- _Exercise details_
With the pictures left out, copy the listing below exactly.
* START Material for this exercise *
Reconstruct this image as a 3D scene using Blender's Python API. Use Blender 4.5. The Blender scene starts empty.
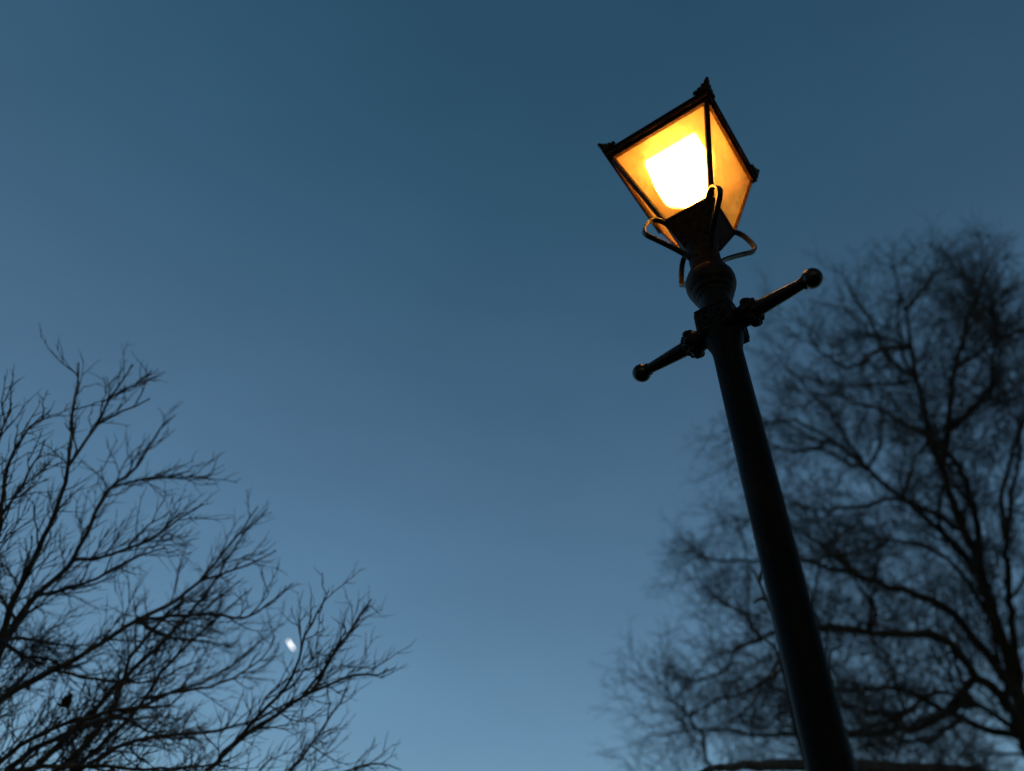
import bpy, bmesh, math, random
import numpy as np
from mathutils import Vector, Matrix

scene = bpy.context.scene
COL = scene.collection
rng = np.random.default_rng(11)
random.seed(4)
PI = math.pi

# ------------------------------------------------------------------ helpers
def link(o, parent=None):
    COL.objects.link(o)
    if parent is not None:
        o.parent = parent
    return o

def tag(o, label=None, cat=None, group=None, kind=None):
    if label: o['label'] = label
    if cat: o['category'] = cat
    if group: o['group'] = group
    if kind: o['kind'] = kind
    return o

class MB:
    """collects vertices and faces for ONE mesh object"""
    def __init__(self):
        self.v = []; self.f = []
    def add(self, vs, fs):
        k = len(self.v)
        self.v += [tuple(p) for p in vs]
        self.f += [tuple(i + k for i in q) for q in fs]
    def frustum(self, h0, z0, h1, z1, off0=(0, 0), off1=(0, 0), hv0=None, hv1=None):
        hv0 = hv0 or h0; hv1 = hv1 or h1
        vs = [(sx * h0 + off0[0], sy * hv0 + off0[1], z0) for sx, sy in ((-1, -1), (1, -1), (1, 1), (-1, 1))]
        vs += [(sx * h1 + off1[0], sy * hv1 + off1[1], z1) for sx, sy in ((-1, -1), (1, -1), (1, 1), (-1, 1))]
        self.add(vs, [(3, 2, 1, 0), (4, 5, 6, 7), (0, 1, 5, 4), (1, 2, 6, 5), (2, 3, 7, 6), (3, 0, 4, 7)])
    def ring(self, ho, hi, z0, z1):
        """square ring (outer and inner half width)"""
        vs = []
        for h, z in ((ho, z0), (ho, z1), (hi, z1), (hi, z0)):
            vs += [(sx * h, sy * h, z) for sx, sy in ((-1, -1), (1, -1), (1, 1), (-1, 1))]
        fs = []
        for a in range(4):
            b = (a + 1) % 4
            for i in range(4):
                j = (i + 1) % 4
                fs.append((a * 4 + i, a * 4 + j, b * 4 + j, b * 4 + i))
        self.add(vs, fs)
    def beam(self, p, q, w, t, side):
        """bar from p to q, width w along side, thickness t"""
        p = Vector(p); q = Vector(q); d = (q - p).normalized()
        s = Vector(side); s = (s - d * s.dot(d)).normalized(); n = d.cross(s)
        vs = []
        for c in (p, q):
            for a, b in ((-1, -1), (1, -1), (1, 1), (-1, 1)):
                vs.append(c + s * (a * w / 2) + n * (b * t / 2))
        self.add(vs, [(3, 2, 1, 0), (4, 5, 6, 7), (0, 1, 5, 4), (1, 2, 6, 5), (2, 3, 7, 6), (3, 0, 4, 7)])
    def lathe(self, prof, n=32, M=None):
        M = M or Matrix.Identity(4)
        vs = []; fs = []
        for r, z in prof:
            for i in range(n):
                a = 2 * PI * i / n
                vs.append(M @ Vector((r * math.cos(a), r * math.sin(a), z)))
        for k in range(len(prof) - 1):
            for i in range(n):
                j = (i + 1) % n
                fs.append((k * n + i, k * n + j, (k + 1) * n + j, (k + 1) * n + i))
        fs.append(tuple(range(n - 1, -1, -1)))
        fs.append(tuple((len(prof) - 1) * n + i for i in range(n)))
        self.add(vs, fs)
    def strip(self, pts, side, w, t):
        """flat bar swept along a path; side = width direction"""
        P = [Vector(p) for p in pts]; n = len(P); s = Vector(side).normalized()
        vs = []
        for i, p in enumerate(P):
            d = (P[min(i + 1, n - 1)] - P[max(i - 1, 0)]).normalized()
            nn = d.cross(s).normalized()
            for a, b in ((-1, -1), (1, -1), (1, 1), (-1, 1)):
                vs.append(p + s * (a * w / 2) + nn * (b * t / 2))
        fs = [(3, 2, 1, 0), tuple((n - 1) * 4 + k for k in range(4))]
        for i in range(n - 1):
            for k in range(4):
                l = (k + 1) % 4
                fs.append((i * 4 + k, i * 4 + l, i * 4 + 4 + l, i * 4 + 4 + k))
        self.add(vs, fs)
    def plate(self, outline, O, X, Y, t):
        """extruded outline in the plane O + x X + y Y"""
        O = Vector(O); X = Vector(X).normalized(); Y = Vector(Y).normalized(); N = X.cross(Y)
        n = len(outline)
        vs = [O + X * x + Y * y - N * t / 2 for x, y in outline] + [O + X * x + Y * y + N * t / 2 for x, y in outline]
        fs = [tuple(range(n - 1, -1, -1)), tuple(range(n, 2 * n))]
        for i in range(n):
            j = (i + 1) % n
            fs.append((i, j, n + j, n + i))
        self.add(vs, fs)
    def ball(self, c, r, n=16, m=10, sq=(1, 1, 1)):
        c = Vector(c); vs = []; fs = []
        for k in range(m + 1):
            th = PI * k / m
            for i in range(n):
                a = 2 * PI * i / n
                vs.append(c + Vector((r * sq[0] * math.sin(th) * math.cos(a), r * sq[1] * math.sin(th) * math.sin(a), -r * sq[2] * math.cos(th))))
        for k in range(m):
            for i in range(n):
                j = (i + 1) % n
                fs.append((k * n + i, k * n + j, (k + 1) * n + j, (k + 1) * n + i))
        self.add(vs, fs)
    def build(self, name, mat, parent=None, bevel=0, smooth=None, rotz=0):
        me = bpy.data.meshes.new(name)
        me.from_pydata(self.v, [], self.f)
        bm = bmesh.new(); bm.from_mesh(me)
        bmesh.ops.remove_doubles(bm, verts=bm.verts, dist=1e-5)
        bmesh.ops.recalc_face_normals(bm, faces=bm.faces)
        if smooth is not None:
            for f in bm.faces: f.smooth = True
            for e in bm.edges:
                if len(e.link_faces) == 2 and e.calc_face_angle(0) > math.radians(smooth):
                    e.smooth = False
        bm.to_mesh(me); bm.free()
        me.materials.append(mat)
        o = bpy.data.objects.new(name, me)
        o.rotation_euler = (0, 0, rotz)
        link(o, parent)
        if bevel:
            b = o.modifiers.new('bevel', 'BEVEL'); b.width = bevel; b.segments = 2
            b.limit_method = 'ANGLE'; b.angle_limit = math.radians(40)
        return o

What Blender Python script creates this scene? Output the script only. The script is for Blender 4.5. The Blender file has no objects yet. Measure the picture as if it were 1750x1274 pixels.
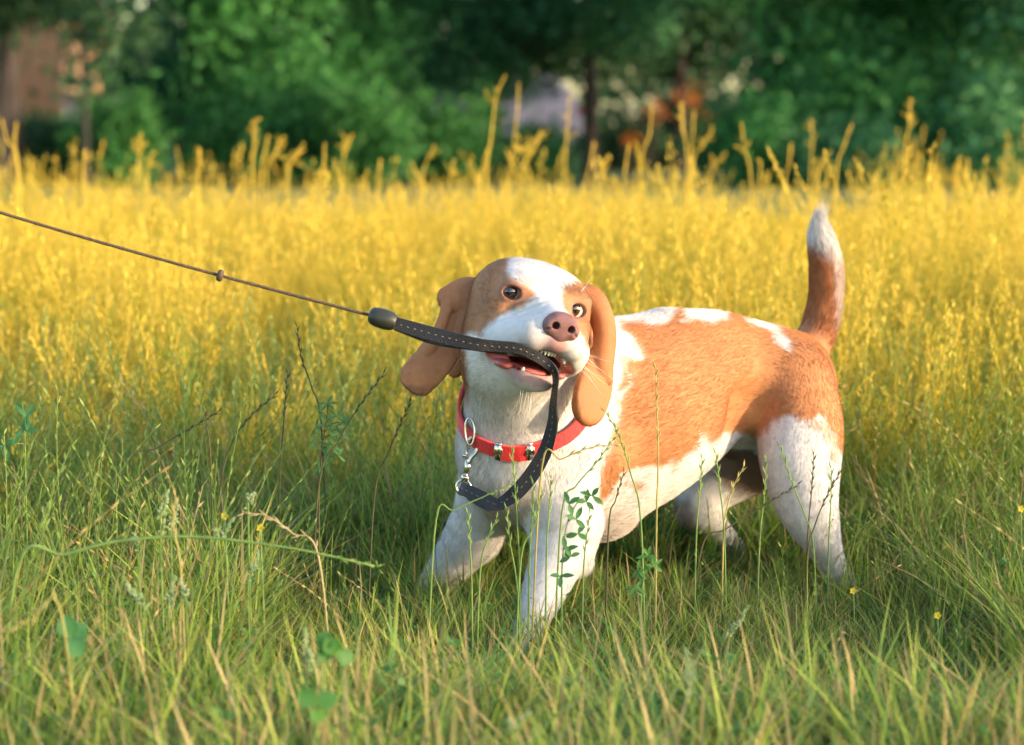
* END Material for this exercise *
- _Reply to the exercise_
Reconstruct this image as a 3D scene using Blender's Python API. Use Blender 4.5. The Blender scene starts empty.
import bpy, bmesh, math, random
import numpy as np
from mathutils import Vector, Matrix

scene = bpy.context.scene
COL = scene.collection
rng = np.random.default_rng(11)
random.seed(4)
PI = math.pi

# ------------------------------------------------------------------ helpers
def link(o, parent=None):
    COL.objects.link(o)
    if parent is not None:
        o.parent = parent
    return o

def tag(o, label=None, cat=None, group=None, kind=None):
    if label: o['label'] = label
    if cat: o['category'] = cat
    if group: o['group'] = group
    if kind: o['kind'] = kind
    return o

class MB:
    """collects vertices and faces for ONE mesh object"""
    def __init__(self):
        self.v = []; self.f = []
    def add(self, vs, fs):
        k = len(self.v)
        self.v += [tuple(p) for p in vs]
        self.f += [tuple(i + k for i in q) for q in fs]
    def frustum(self, h0, z0, h1, z1, off0=(0, 0), off1=(0, 0), hv0=None, hv1=None):
        hv0 = hv0 or h0; hv1 = hv1 or h1
        vs = [(sx * h0 + off0[0], sy * hv0 + off0[1], z0) for sx, sy in ((-1, -1), (1, -1), (1, 1), (-1, 1))]
        vs += [(sx * h1 + off1[0], sy * hv1 + off1[1], z1) for sx, sy in ((-1, -1), (1, -1), (1, 1), (-1, 1))]
        self.add(vs, [(3, 2, 1, 0), (4, 5, 6, 7), (0, 1, 5, 4), (1, 2, 6, 5), (2, 3, 7, 6), (3, 0, 4, 7)])
    def ring(self, ho, hi, z0, z1):
        """square ring (outer and inner half width)"""
        vs = []
        for h, z in ((ho, z0), (ho, z1), (hi, z1), (hi, z0)):
            vs += [(sx * h, sy * h, z) for sx, sy in ((-1, -1), (1, -1), (1, 1), (-1, 1))]
        fs = []
        for a in range(4):
            b = (a + 1) % 4
            for i in range(4):
                j = (i + 1) % 4
                fs.append((a * 4 + i, a * 4 + j, b * 4 + j, b * 4 + i))
        self.add(vs, fs)
    def beam(self, p, q, w, t, side):
        """bar from p to q, width w along side, thickness t"""
        p = Vector(p); q = Vector(q); d = (q - p).normalized()
        s = Vector(side); s = (s - d * s.dot(d)).normalized(); n = d.cross(s)
        vs = []
        for c in (p, q):
            for a, b in ((-1, -1), (1, -1), (1, 1), (-1, 1)):
                vs.append(c + s * (a * w / 2) + n * (b * t / 2))
        self.add(vs, [(3, 2, 1, 0), (4, 5, 6, 7), (0, 1, 5, 4), (1, 2, 6, 5), (2, 3, 7, 6), (3, 0, 4, 7)])
    def lathe(self, prof, n=32, M=None):
        M = M or Matrix.Identity(4)
        vs = []; fs = []
        for r, z in prof:
            for i in range(n):
                a = 2 * PI * i / n
                vs.append(M @ Vector((r * math.cos(a), r * math.sin(a), z)))
        for k in range(len(prof) - 1):
            for i in range(n):
                j = (i + 1) % n
                fs.append((k * n + i, k * n + j, (k + 1) * n + j, (k + 1) * n + i))
        fs.append(tuple(range(n - 1, -1, -1)))
        fs.append(tuple((len(prof) - 1) * n + i for i in range(n)))
        self.add(vs, fs)
    def strip(self, pts, side, w, t):
        """flat bar swept along a path; side = width direction"""
        P = [Vector(p) for p in pts]; n = len(P); s = Vector(side).normalized()
        vs = []
        for i, p in enumerate(P):
            d = (P[min(i + 1, n - 1)] - P[max(i - 1, 0)]).normalized()
            nn = d.cross(s).normalized()
            for a, b in ((-1, -1), (1, -1), (1, 1), (-1, 1)):
                vs.append(p + s * (a * w / 2) + nn * (b * t / 2))
        fs = [(3, 2, 1, 0), tuple((n - 1) * 4 + k for k in range(4))]
        for i in range(n - 1):
            for k in range(4):
                l = (k + 1) % 4
                fs.append((i * 4 + k, i * 4 + l, i * 4 + 4 + l, i * 4 + 4 + k))
        self.add(vs, fs)
    def plate(self, outline, O, X, Y, t):
        """extruded outline in the plane O + x X + y Y"""
        O = Vector(O); X = Vector(X).normalized(); Y = Vector(Y).normalized(); N = X.cross(Y)
        n = len(outline)
        vs = [O + X * x + Y * y - N * t / 2 for x, y in outline] + [O + X * x + Y * y + N * t / 2 for x, y in outline]
        fs = [tuple(range(n - 1, -1, -1)), tuple(range(n, 2 * n))]
        for i in range(n):
            j = (i + 1) % n
            fs.append((i, j, n + j, n + i))
        self.add(vs, fs)
    def ball(self, c, r, n=16, m=10, sq=(1, 1, 1)):
        c = Vector(c); vs = []; fs = []
        for k in range(m + 1):
            th = PI * k / m
            for i in range(n):
                a = 2 * PI * i / n
                vs.append(c + Vector((r * sq[0] * math.sin(th) * math.cos(a), r * sq[1] * math.sin(th) * math.sin(a), -r * sq[2] * math.cos(th))))
        for k in range(m):
            for i in range(n):
                j = (i + 1) % n
                fs.append((k * n + i, k * n + j, (k + 1) * n + j, (k + 1) * n + i))
        self.add(vs, fs)
    def build(self, name, mat, parent=None, bevel=0, smooth=None, rotz=0):
        me = bpy.data.meshes.new(name)
        me.from_pydata(self.v, [], self.f)
        bm = bmesh.new(); bm.from_mesh(me)
        bmesh.ops.remove_doubles(bm, verts=bm.verts, dist=1e-5)
        bmesh.ops.recalc_face_normals(bm, faces=bm.faces)
        if smooth is not None:
            for f in bm.faces: f.smooth = True
            for e in bm.edges:
                if len(e.link_faces) == 2 and e.calc_face_angle(0) > math.radians(smooth):
                    e.smooth = False
        bm.to_mesh(me); bm.free()
        me.materials.append(mat)
        o = bpy.data.objects.new(name, me)
        o.rotation_euler = (0, 0, rotz)
        link(o, parent)
        if bevel:
            b = o.modifiers.new('bevel', 'BEVEL'); b.width = bevel; b.segments = 2
            b.limit_method = 'ANGLE'; b.angle_limit = math.radians(40)
        return o

What Blender Python script creates this scene? Output the script only. The script is for Blender 4.5. The Blender file has no objects yet. Measure the picture as if it were 1750x1274 pixels.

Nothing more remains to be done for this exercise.